Right: Difficult as it is to see, a swarm of German aircraft sweeps down from a cloudy sky to attack an Allied convoy en route to Murmansk.
Left: Victims of a German air attack, two Allied ships in PQ‑18 billow smoke while sailors aboard the escort carrier HMS Avenger look on, September 1942. Hit by an aerial torpedo, the U.S. ammunition ship SS Mary Luckenbach (foreground) was basically vaporized along with the entire crew. Escorted by ships of the Royal Navy, Royal Canadian Navy, and the U.S. Navy, about 1,400 merchant ships delivered essential wartime aid to the Soviet Union under the U.S. Lend-Lease program and the Anglo-Soviet Agreement between August 1941 and May 1945. Eighty-five merchant vessels (roughly 6 percent of those involved in this mercantile traffic) were lost during the period.

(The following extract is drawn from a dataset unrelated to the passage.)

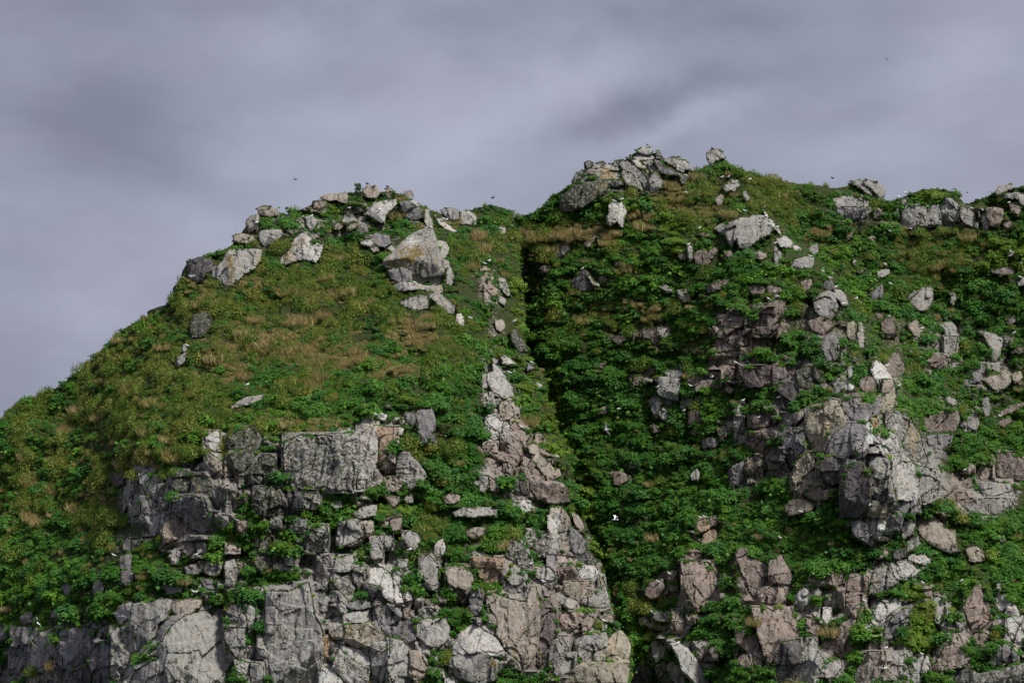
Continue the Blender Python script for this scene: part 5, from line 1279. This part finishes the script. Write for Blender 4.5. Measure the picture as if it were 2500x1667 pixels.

In spite of fearful losses, Arctic convoys demonstrated, first, the Western Allies’ commitment to helping the Soviet Union defend itself against a common enemy prior to the West opening up a second front in Normandy, France, in June 1944 (Operation Overlord). Secondly, Arctic convoys tied up a substantial part of Germany’s naval and air forces, militating against their deployment to Western Europe.
Right: One of approximately 8 Eisteufel U‑boats that decimated Convoy PQ‑17, U‑255 enters its home port of Narvik, occupied Norway, on June 20, 1942, flying four victory pennants—one for each kill—in addition to one trophy flag taken from the stricken Dutch merchantman Paulus Potter. Besides administrating a coup de grâce to the Dutch freighter on July 13, 1942, U‑255 skipper Kapitaenleutnant Reinhart Reche dispatched 3 American merchant ships and hundreds of civilian seaman and U.S. Navy Armed Guards to an ice-cold watery graveyard by torpedo and artillery fire: SS John Witherspoon, SS Alcona Ranger, and SS Olopana on July 6, 7, 8, 1942, respectively. Reche reckoned the gross registered tons of the four sunken vessels to be over 25.5 million tons.